4 weeks, from 17th July – 14th August 1977

This is a shift forwards. They come along every few years, number ones that announce a new phase, a new sound, a real moment in popular music. ‘Rock Around the Clock’, ‘How Do You Do It’, Rock Your Baby’… Rarely, though, do the records in question sound as if they are from another galaxy altogether.

The first thing that hits you, after a short fade in, are the Moog synthesisers. They are harsh, drilling into your brain. We’ve had synths before, plenty of times, but not used like this. This feels like a slap in the face. Meanwhile, Donna Summer’s voice floats high above: ethereal, echoey… so unhuman that it could be as computerised as the music. It’s like her vocals were recorded years before, like this is already the remix.

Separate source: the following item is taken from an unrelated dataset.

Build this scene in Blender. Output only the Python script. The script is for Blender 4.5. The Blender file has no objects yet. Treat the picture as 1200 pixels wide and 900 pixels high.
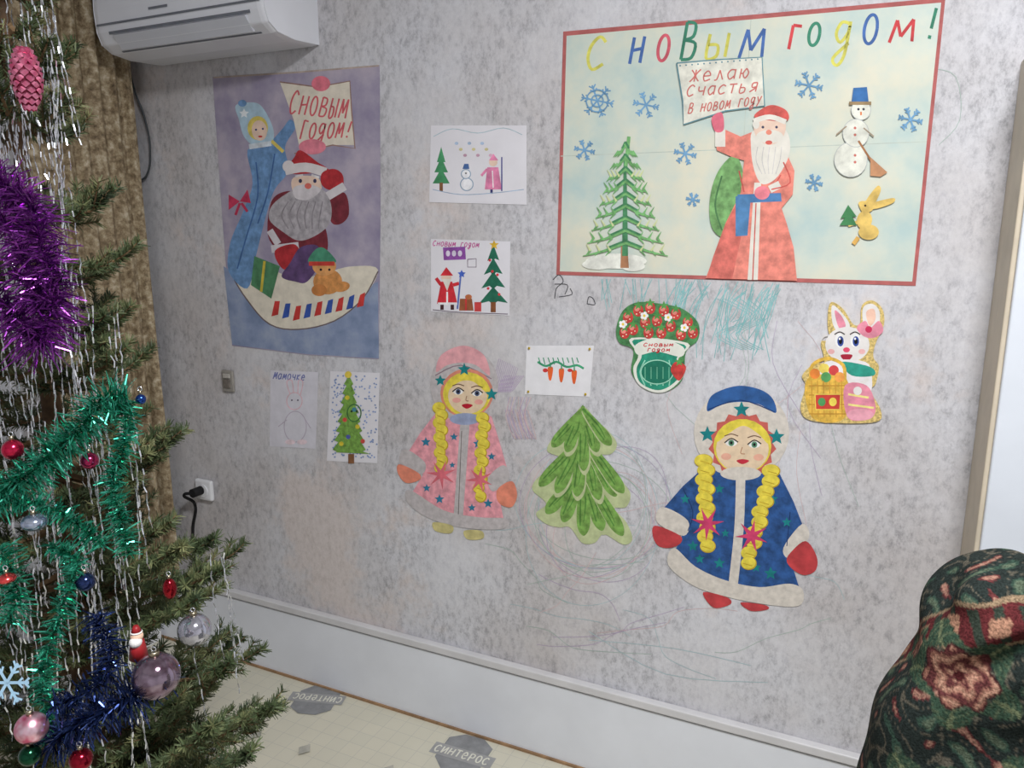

It’s so good… There’s not much to the lyrics, really. Donna Summer is not the star of the show here – although her vocals are a huge part of the song’s appeal, and its legacy. I feel love, I feel love, I feel lo-o-ove… The stars are Giorgio Moroder’s synths: clanking, chirping, burping away. He layered them, he overdubbed them, he played them slightly out of sync with one another… They’re a world away from ‘Son of My Father’… You start to get a little dizzy if you play this for long enough at a high volume. I can’t imagine what it would have done to you in a sweaty disco in 1977. But you can picture it – the lights, the vibrating speakers, the amyl nitrate in the air…

It’s not a particularly nice song. It’s not one for any old time of day. But it is spectacular. And it’s not disco, at least not the kind of sparkly, flirty disco that’s been the dominant sound of the past few years. It’s dance music. EDM ground zero. (Though I’m not saying this invented dance music in one fell swoop. That’s the problem with only reviewing the chart-topping singles – it’s not an exact overview of popular music as a whole.) But what’s for sure is that it sounds not unlike something a big-name DJ could produce in 2021.

The best bit – sorry Donna – is when everything falls away but the metallic beat. We’re left with a thumping heartbeat, and what sounds like a mouse rattling around in your skirting boards. On ‘I Remember Yesterday’, the album this single is taken from, each track was designed to sound as if it were from a different era. ‘I Feel Love’ was the final track. The future.

For your pleasure, you can choose from the four minute single edit, the six minute album version, or the eight minute extended 12” mix. (We could stretch a case for this being the longest #1 single yet, but we’d be chancing it.) The #1 that this most reminds me of – not in terms of sound, but in terms of impact and weirdness – is another futuristic hit: ‘Telstar’. That, though, was an isolated one-off. Not many subsequent records have sounded like ‘Telstar’. Large swathes of the 1980s will sound like ‘I Feel Love’.

It is a shame that Donna Summer’s only UK #1 is this. Not that it’s not great, but she isn’t the main thing about it. If this was a more recent release, it’d be Giorgio Moroder ft. Donna Summer. The producer would be the star. In the US, this wasn’t a #1, but her other classics were. ‘Bad Girls’, ‘Hot Stuff’, ‘No More Tears (Enough Is Enough)’… I may have to do a Donna Top 10 very soon, as I’m not happy with her just having one appearance on this blog. She passed away in 2012, recognised as an influence on every disco act, every dance act, and every black woman who had hit the charts ever since.